ABOUT THE CONTEST: LEETCODE #WEEKLY CONTEST 326
This contest was organized by leetcode on 1 January 2023. In this contest, there are 4 questions, and 90 min given to you to solve these questions. The ranking was based on the following:
- Maximum point.
- Overall less time to solve all the problems.
- One wrong submission was a 5-minute penalty.
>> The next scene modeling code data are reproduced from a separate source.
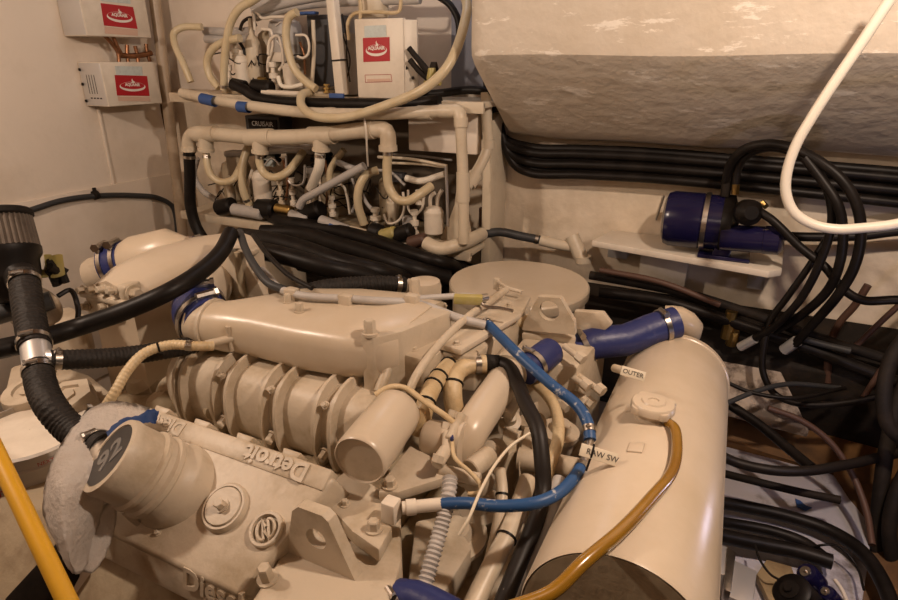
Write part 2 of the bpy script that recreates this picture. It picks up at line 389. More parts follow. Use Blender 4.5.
# platform beside the cover with lifting eye, bosses, bolts
bm = NB(); prism(bm, [PZ(*p, .87) for p in ((252, 598), (287, 548), (330, 500), (352, 470), (400, 500), (402, 560), (380, 640), (240, 650))], (0, 0, -.10), .008)
E_('end_plate', bm)
bm = NB(); prism(bm, [PZ(*p, .905) for p in ((316, 492), (346, 470), (384, 492), (392, 527), (379, 550), (352, 531))], (0, 0, -.028), .005)
E_('cover_plate', bm)
bm = NB(); bolt(bm, PZ(374, 530, .905), (0, 0, 1), .010, .018); bolt(bm, PZ(268, 580, .87), (.05, -.2, 1), .011, .03); bolt(bm, PZ(345, 505, .905), (0, 0, 1), .006, .010)
E_('bolt', bm)
def lifting_eye(pts, y, th, hc, hr, k=28):
    """plate in the plane Y=y with a round eye, by pixel outline"""
    bm = NB(); out = [PY(u, v, y) for u, v in pts]; h = PY(*hc, y); n = len(out)
    hole = []; rim = []
    N_ = 40
    # radial resample of the outline around the hole
    for i in range(N_):
        a = 2 * PI * i / N_; d = V((math.cos(a), 0, math.sin(a))); best = None
        for j in range(n):
            p, q = out[j] - h, out[(j + 1) % n] - h; den = d.x * (q.z - p.z) - d.z * (q.x - p.x)
            if abs(den) < 1e-9: continue
            t = (p.x * (q.z - p.z) - p.z * (q.x - p.x)) / den; s = (p.x * d.z - p.z * d.x) / den
            if t > 0 and -1e-6 <= s <= 1 + 1e-6 and (best is None or t > best): best = t
        rim.append(h + d * (best or hr * 1.5)); hole.append(h + d * hr)
    for j in range(n):                   # keep true corners
        i = min(range(N_), key=lambda i: (rim[i] - out[j]).length); rim[i] = out[j].copy()
    t = V((0, th, 0))
    R = [rim, hole, [p + t for p in hole], [p + t for p in rim]]
    vs = [[bm.verts.new(p) for p in r] for r in R]
    for a in range(4):
        b = (a + 1) % 4
        for j in range(N_): q = (j + 1) % N_; bm.faces.new((vs[a][j], vs[a][q], vs[b][q], vs[b][j]))
    return bm
E_('lifting_eye', lifting_eye([(287, 552), (292, 511), (298, 507), (322, 516), (328, 522), (355, 581)], .552, .020, (316, 539), .0185), ang=30)['label'] = 'leaning cream lifting plate with round eye'
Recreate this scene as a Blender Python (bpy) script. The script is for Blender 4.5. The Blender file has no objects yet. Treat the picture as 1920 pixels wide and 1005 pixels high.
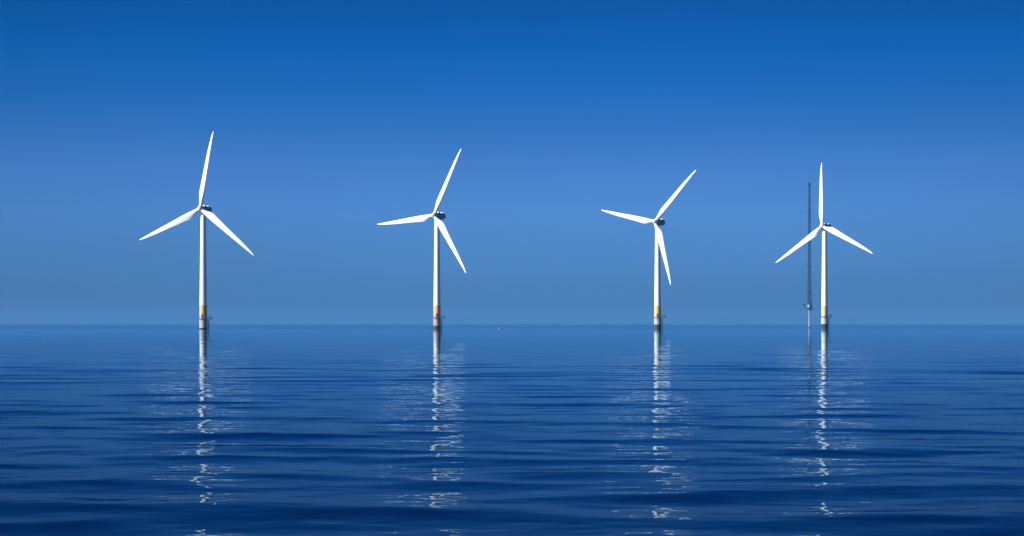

LINK OF THE CONTEST: https://leetcode.com/contest/weekly-contest-326/
OVERVIEW OF ALL CONTEST QUESTIONS:
|
Problem Name |
Difficulty |
Total Points |
Approx. time taken by me |
Number of Submissions by me |
|---|---|---|---|---|
|
Count the Digits That Divide a Number |
Easy |
3 |
7 |
1 |
|
Distinct Prime Factors of Product of Array |
Medium |
4 |
10 |
1 |
|
Partition String Into Substrings With Values at Most K |
Medium |
5 |
10 |
1 |
|
Closest Prime Numbers in Range |
Medium |
5 |
20 |
1 |
LET’S DISCUSS THE QUESTIONS:
Problem 1: Count the Digits That Divide a Number
Approach: Initialize a variable ans to count the matching digits. Create a copy of num named num1 for processing. Start a loop that continues until num1 becomes 0. Get the last digit of num1 by taking the remainder when divided by 10. If divisible, increment the ans. Remove the last digit by integer division by 10. Return the (ans) count of digits that is divide num.
Time complexity : O(N)
Space complexity : O(1)
Problem 2: Distinct Prime Factors of Product of Array
Approach: This code counts the total number of distinct prime factors to given vector of integers. To solve this iterating through the numbers and factorizing each one to find its prime factors, and storing them into set. The size of the set at the end represents the count of distinct prime factors.
Time complexity : O(n*sqrt(Max_num))
Space complexity : O(k)
Problem 3: Partition String Into Substrings With Values at Most K
Approach: Find the counts how many minimum partitions can be formed, such that each partition represents an integer, and no integer in any partition greater than k. It iterates through the string, accumulating digits to form integers. When the integer greater than k, it starts a new partition and counts increase. The code returns the minimum number of partitions required to satisfy this condition or -1 if it is not possible.
Time complexity : O(N)
Space complexity : O(1)
Problem 4: Closest Prime Numbers in Range
Approach: We need to find the pair of prime numbers with the smallest difference within a given range [left, right]. is use to array which store identify of prime numbers in that range, then calculates the difference between adjacent primes to find the closest pair. If a pair is found, it returns {l, r} otherwise, it returns {-1, -1}.
Time complexity : O(Right * log(log(Right)))
Space complexity : O(Right)
Conclusion:
At the end, I solve all 4 question and I got 17 out of 17 points. I give my best for this Contest.